-- START --

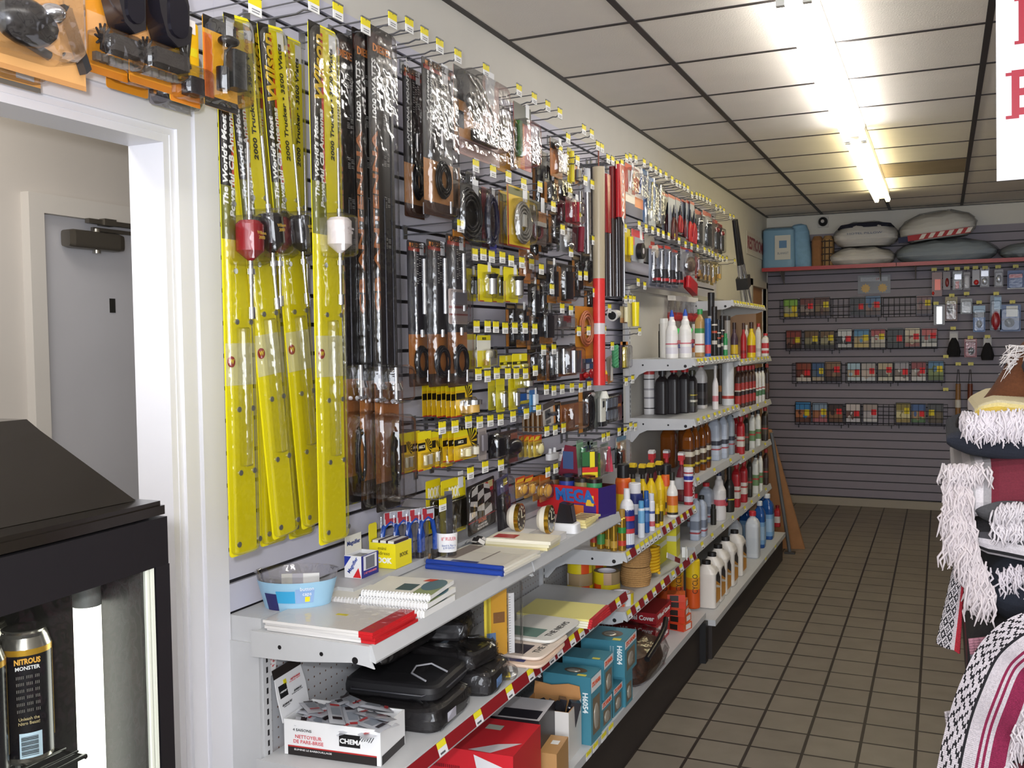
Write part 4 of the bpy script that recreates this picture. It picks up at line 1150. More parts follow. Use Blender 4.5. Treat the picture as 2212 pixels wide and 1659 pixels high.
t = pole('tire_checker', 'long tan pole with bright red lower half, hanging between packs', (3.994, 2.369, 0.136, 0.937), .235, [(0.0, 0.51, '#b5a78d', 'tan_handle'), (0.51, 0.715, '#e03a38', 'red_sleeve'), (0.715, 0.765, '#d8d0d4', 'white_band'), (0.765, 1.0, '#e03a38', 'red_sleeve')], 0.0265, 0.02)
MB().cyl((0, 0, 0), (0, 0, 0.07), 0.003, n=6).obj('hanging_cord', C('#8a4a3a', 0.6), t)
for k, (rc, lb) in enumerate((((3.969, 2.365, 0.035, 0.348), 'thin silver pole, leftmost beside the tan pole'), ((3.945, 2.358, 0.071, 0.361), 'thicker silver pole with white top, second beside the tan pole'), ((4.11, 2.396, 0.05, 0.41), 'dark grey pole right behind the tan pole'))):
    pole('silver_pole', lb, rc, (.16, .20, .17)[k], [(0, 0.28, ('#b9b9bd', '#c9c9cc', '#3a3836')[k], 'sleeve'), (0.28, 1, ('chrome', 'chrome', '#47443f')[k], 'shaft')], (0.008, 0.014, 0.011)[k])


def blade(rc, X, lb, c1, c2, f, tx=None):
    y, z, w, h = rc
    t = thing('wiper_pack', lb, 'wiper blade', group='long red topped wiper packs')
    put(t, rc, X)
    m = MB().loft([(-h * f, w / 2, 0.012, 5), (0, w / 2, 0.012, 5)], 16)
    m.obj('red_sleeve', C(c1, 0.25), t)
    m = MB().loft([(-h, w * 0.36, 0.009, 4), (-h * f, w * 0.42, 0.010, 4)], 16)
    m.obj('blade', C(c2, 0.25), t)
    MB().cyl((w * 0.15, -0.011, -h), (w * 0.15, -0.011, -h * f), 0.003, n=6).obj('chrome_spine', CHROME(), t)
    if tx:
        text(tx, 0.045, '#f4f0ee', t, (0, -0.0128, -h * f * 0.6), ang=PI / 2, bold=0.03, w=0.26)
    return t


blade((4.184, 2.376, 0.072, 0.552), .18, 'long red topped wiper pack, leftmost, just behind the tan pole', '#8f1a20', '#332b2d', 0.48)
blade((4.209, 2.372, 0.073, 0.547), .20, 'long red topped wiper pack, second of four', '#93181f', '#3a3032', 0.48)
blade((4.308, 2.421, 0.069, 0.592), .20, 'long red topped wiper pack, third of four, brownish blade', '#7a2a2c', '#453a36', 0.40)
blade((4.335, 2.431, 0.099, 0.603), .225, 'long red wiper pack with white lettering, rightmost of four', '#b3222a', '#2c2527', 0.40, 'ANCO')

# --- tools on the far part of the wall -------------------------------------------
t = pack('cutter_pack', 'red and white carded chrome pliers, leftmost of the tool cards', 'pliers', (4.534, 2.468, 0.16, 0.182), .21, '#e7ded6', [(0, 1, 0.85, 1, '#d03a24'), (0, 0.3, 0.25, 0.85, '#c0392c'), (0.7, 1, 0.25, 0.85, '#c0392c'), (0, 1, 0, 0.22, '#ddd3cc')], [('bar', 'plier_leg', 0.35, 0.35, 0.5, 0.85, 0.005, 'chrome'), ('bar', 'plier_leg', 0.7, 0.35, 0.52, 0.85, 0.005, 'chrome')], [(0.1, 0.9, 0.25, 0.9, 0.03)])
t = pack('cutter_pack', 'white and orange carded blue handled cutter, second of the tool cards', 'pliers', (4.72, 2.48, 0.146, 0.198), .20, '#e8dfd9', [(0, 1, 0, 0.25, '#d9753f'), (0, 0.5, 0.4, 0.75, '#c63a30')], [('bar', 'handle', 0.35, 0.35, 0.6, 0.8, 0.006, '#3d4f86'), ('bar', 'handle', 0.8, 0.3, 0.6, 0.7, 0.006, '#c8ccd4')], [(0.1, 0.9, 0.25, 0.85, 0.03)])
t = pack('wrench_pack', 'blue carded long wrench, third of the tool cards', 'wrench', (4.843, 2.49, 0.102, 0.269), .20, '#2d5f95', [(0.3, 1, 0, 0.3, '#d5d8d8')], [('bar', 'wrench', 0.5, 0.15, 0.55, 0.8, 0.006, '#8f949a')], [(0.1, 0.9, 0.05, 0.9, 0.02)])
t = pack('wrench_pack', 'blue and white carded wrench with swoosh, fourth of the tool cards', 'wrench', (4.924, 2.461, 0.132, 0.246), .21, '#d9dcd8', [(0, 1, 0.6, 1, '#2f6ab0'), (0, 0.9, 0.35, 0.6, '#3a78bb', 0.1)], [('bar', 'wrench', 0.2, 0.3, 0.35, 0.9, 0.005, '#c9b24a')], [(0.05, 0.95, 0.05, 0.9, 0.02)])
pack('wrench_pack', 'chrome wrench on dark card, fifth of the tool cards', 'wrench', (5.049, 2.455, 0.101, 0.227), .21, '#4d4a42', [], [('bar', 'wrench', 0.5, 0.05, 0.55, 0.95, 0.008, 'chrome')], [(0.05, 0.95, 0.03, 0.97, 0.025)], stick=False)


def pliers(rc, X, lb, hc):
    t = pack('pliers_pack', lb, 'pliers', rc, X, '#9aa0ae', [(0, 1, 0.93, 1, '#b8342c'), (0, 1, 0, 0.04, '#8a2c28')], [], [], stick=False)
    y, z, w, h = rc
    for s in (-1, 1):
        MB().tube([(s * w * 0.04, -0.012, -h * 0.52), (s * w * 0.24, -0.014, -h * 0.66), (s * w * 0.28, -0.014, -h * 0.82), (s * w * 0.20, -0.014, -h * 1.03)], [0.006, 0.009, 0.010, 0.008], 8).obj('handle', C(hc, 0.35), t)
    MB().cyl((0, -0.012, -h * 0.54), (0, -0.012, -h * 0.42), 0.011, n=10).cyl((0, -0.012, -h * 0.42), (0, -0.012, -h * 0.22), 0.010, 0.002, n=8).obj('jaws', C('#3c3b40', 0.3, 0.8), t)
    return t


for k, (rc, X, lb, hc) in enumerate((((5.34, 2.441, 0.13, 0.224), .17, 'dark handled pliers, first of six pliers from the left', '#4b1f22'), ((5.328, 2.426, 0.152, 0.239), .21, 'brown handled pliers, second of six pliers', '#5a2a22'), ((5.548, 2.44, 0.108, 0.192), .19, 'red handled slim pliers, third of six', '#a82a2a'), ((5.72, 2.452, 0.113, 0.214), .18, 'dark red handled pliers, fourth of six', '#6e1d22'), ((5.753, 2.45, 0.116, 0.237), .20, 'bright red handled pliers, fifth of six', '#c22c2c'), ((5.81, 2.451, 0.107, 0.244), .21, 'red handled pliers, rightmost of six', '#ad2428'))):
    pliers(rc, X, lb, hc)
for k, (rc, X, lb, c) in enumerate((((6.005, 2.422, 0.175, 0.22), .20, 'grey carded socket set with red header right of the pliers', '#7f7d80'), ((6.208, 2.436, 0.241, 0.242), .21, 'white chrome carded tool with red header, right of the socket set', '#d9d9da'), ((6.495, 2.418, 0.159, 0.215), .20, 'red tipped carded tool, second last on the row', '#7d6a66'), ((6.705, 2.412, 0.137, 0.203), .19, 'dark carded tool, last on the row before the white wall', '#332c2e'))):
    pack('tool_pack', lb, 'tool', rc, X, c, [(0, 1, 0.88, 1, '#b3342c')], [('box', 'tool_body', 0.25, 0.75, 0.1, 0.6, 0.02, '#39383d' if k != 1 else '#2a2a2f'), ('ball', 'tool_head', 0.5, 0.68, 0.2, 0.08, 0.015, 'chrome' if k < 2 else '#a8343a')], [(0.05, 0.95, 0.03, 0.86, 0.03)], stick=False)
pack('yellow_tube_pack', 'yellow tube on yellow card left of the black tape roll', 'tube', (4.523, 2.162, 0.091, 0.16), .20, '#d6c22e', [(0, 1, 0, 0.2, '#a8891f')], [('cyl', 'yellow_tube', 0.5, 0.2, 0.75, 0.14, '#f0da22')], stick=False)
rc = (4.689, 2.169, 0.209, 0.156)
t = pack('tape_pack', 'black round tape roll on grey and red card', 'tape', rc, .20, '#a9adb4', [(0, 1, 0.78, 1, '#d83a48'), (0, 0.25, 0.5, 0.8, '#e0747c')], [], [], stick=True)
m = MB().cyl((0, -0.03, -rc[3] * 0.66), (0, -0.004, -rc[3] * 0.66), 0.040, n=24)
m.obj('tape_roll', C('#1e1c1e', 0.4), t)
MB().cyl((0, -0.0312, -rc[3] * 0.66), (0, -0.0302, -rc[3] * 0.66), 0.015, n=16).obj('core', C('#c8c0c2', 0.5), t)
rc = (5.012, 2.178, 0.196, 0.147)
t = pack('tape_pack', 'white round tape roll right of the black roll', 'tape', rc, .17, '#a9a39a', [(0.6, 1, 0.3, 0.8, '#b8342c')], [], [], stick=False)
MB().cyl((0, -0.04, -rc[3] * 0.6), (0, -0.004, -rc[3] * 0.6), 0.034, n=20).obj('tape_roll', C('#cfc6b8', 0.5), t)


def driver(rc, X, lb):
    t = pack('screwdriver_pack', lb, 'screwdriver', rc, X, '#8c93a6', [(0, 1, 0.93, 1, '#b8342c'), (0, 1, 0.0, 0.05, '#5b6172')], [('cyl', 'shaft', 0.45, 0.42, 0.85, 0.07, 'chrome'), ('cone', 'handle', 0.45, 0.08, 0.42, 0.18, 0.13, '#25242a'), ('cyl', 'red_collar', 0.45, 0.13, 0.20, 0.185, '#b02a30')], [(0.1, 0.85, 0.04, 0.92, 0.03)], stick=False)
    return t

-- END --

**Do this**
Look above for lines with the word "part" and copy them all.

**Full output**
Write part 4 of the bpy script that recreates this picture. It picks up at line 1150. More parts follow. Use Blender 4.5. Treat the picture as 2212 pixels wide and 1659 pixels high.
# --- tools on the far part of the wall -------------------------------------------